Como no poema chamado "Minha alma perdeu sua sombra": "Minha alma perdeu sua sombra / numa noite de lua cheia / partimos à sua procura / rodamos vales rodamos montes / atravessamos mares lares bares / a encontramos numa floresta / com ares de catedral / tinha tomado a forma de um lobo solitário / demente esfomeado / de olhar avermelhado e caninos de marfim / trilhava uma senda perfumada de sangue / a luz beirava a fosforescência / a terra suava violência / não foi fácil trazer de volta / de minh'alma a louca sombra / que me assombra e me faz dar / risadinhas mais estranhas / oriundas das entranhas / não foi fácil".


 


Voltando à imagem do palco, diga-se que Wanda Lins caminha sobre trechos da realidade, pega nas palavras e vai dando o nome a cada coisa. Sua poesia é palavra e é tempo, é matéria verbal, vocal, oral, visível, signo, sinal e é o ritmo em que se formam os versos. A poesia de Wanda Lins é uma busca, uma recherche e atinge as extensões de si mesma no aperfeiçoar a palavra, no tentar vencê-la, tê-la, retê-la, dá-la. Suas extensões se dirigem também num sentido lírico, mas esse lirismo não é apenas um adjetivo acrescido ao poema: na realidade é um novo substantivo, que amplia o significado geral de um contexto.


 


Fortes na sua simplicidade, os passos dos versos de Wanda Lins vão de um lado a outro do palco, tranqüilos e criando seu próprio ritmo, distribuindo suas palavras sobre as tábuas do caminho.

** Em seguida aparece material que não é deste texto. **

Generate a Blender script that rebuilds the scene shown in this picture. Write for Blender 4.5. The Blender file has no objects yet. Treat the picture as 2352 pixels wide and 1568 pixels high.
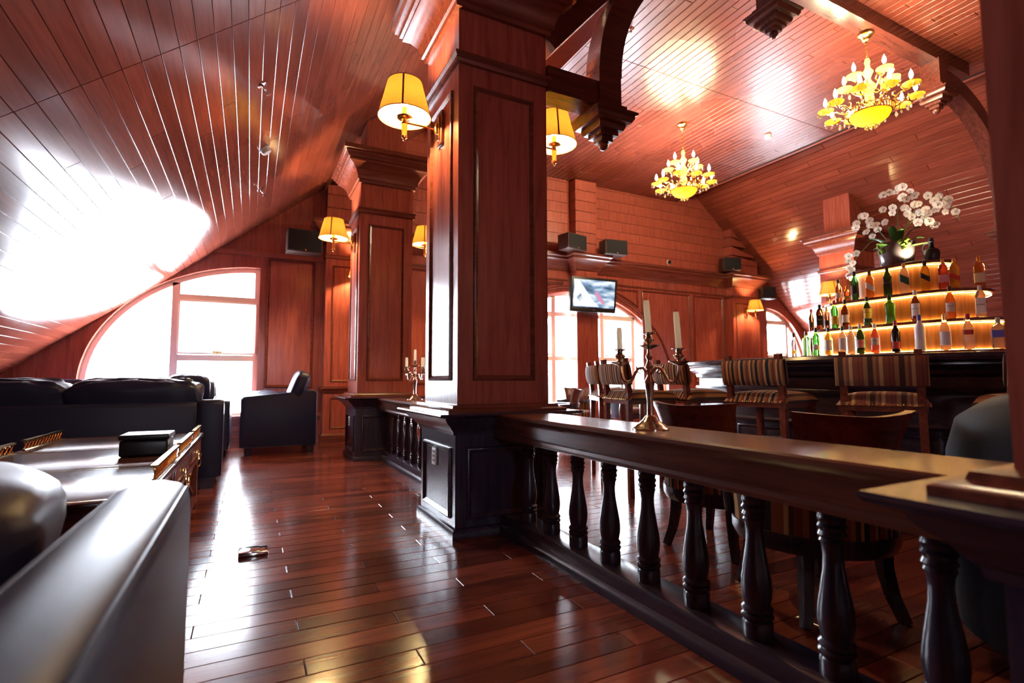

Pergunta: "para que tanto / tanto sofrimento / se é para que me enterrem / talvez mesmo viva / no deserto lívido / do esquecimento".


 


Não há dúvida: temos entre nós uma nova executora do verso, que examina e depura cada palavra que usa. Como, ainda neste "Mães": "meio termo não há / mãe é tudo ou nada / é macia ou pontiaguda / cantarolante ou muda / mães constroem destinos / de breu ou de luz / mãe é casa / se não é cruz".


 


"50 Tempestades", de Wanda Lins, é um lançamento da editora Oficina do Livro. Edição eletrônica e capa de Cat Torres. Orelha de Ivan Cavalcanti Proença. Conselho Editorial de Mirian de T.F. de Carvalho e Isis Maria Célis Rodrigues.